What happens next: An agent predicts


A veteran agent with an extensive client list thought Donald would sign an extension with the Rams before the season. He thought Mack would play the 2018 season on his current deal, Thomas would hold out into the season and Bell would either play on the franchise tag again or sign an extension for an amount similar to what has already been on the table.

Here's what the agent had to say on all four:

On Donald: "My guess is Donald gets done in the next couple weeks. There is no way this kid is going to turn down that kind of money again just to keep waiting."

On Mack: "I don't think Mack gets done. He did not light the league on fire last year, so you wonder if the Raiders are reticent to pay him that kind of money, and because he was a top-10 pick in the draft, his salary is higher than what Donald is getting."

On Thomas: "I think Earl ends up holding out 'til Week 7 or 8 and then plays the year out and goes. Seattle wants to start fresh. They got no value paying some of these other older guys. And then you just don't get anywhere holding out with [owner] Paul Allen."

On Bell: "I don't see Bell getting more than what was offered -- roughly $15 million per year."

An unpredictable business


An exec said he thought Bell's expectations were "totally unrealistic" until the Rams' Todd Gurley commanded a four-year, $57.5 million extension with two years remaining on his rookie deal. Unlike the agent quoted above, this exec also wondered whether the commitment to Gurley signaled that the Rams might be prepared to take a year-to-year approach with Donald.

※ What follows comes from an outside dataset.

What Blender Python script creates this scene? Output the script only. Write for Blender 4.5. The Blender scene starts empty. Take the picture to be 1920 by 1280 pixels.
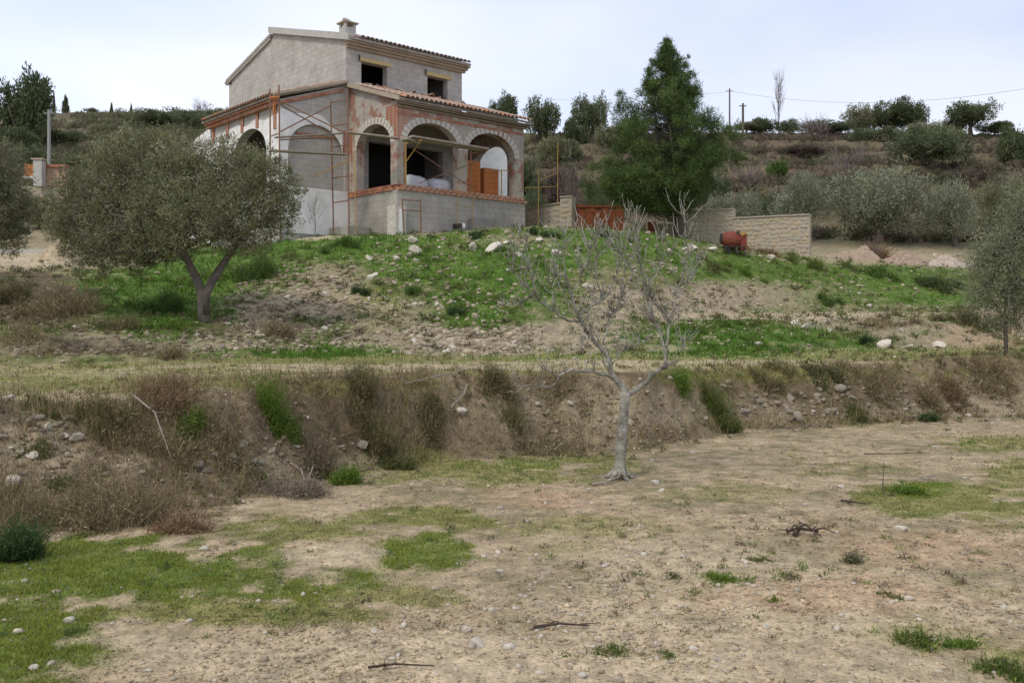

These things can be difficult to figure.

"The business of football is based largely on a lot of circumstances coming together," another exec said. "Where is my coach's contract? How bad do we need to win? What is the GM situation? You would like to think it's just a market at work, but in this world, somebody can say one player is going to take us to the Super Bowl. It might be an idiotic thought, but if one guy has it, boom, that is the contract that the world knows."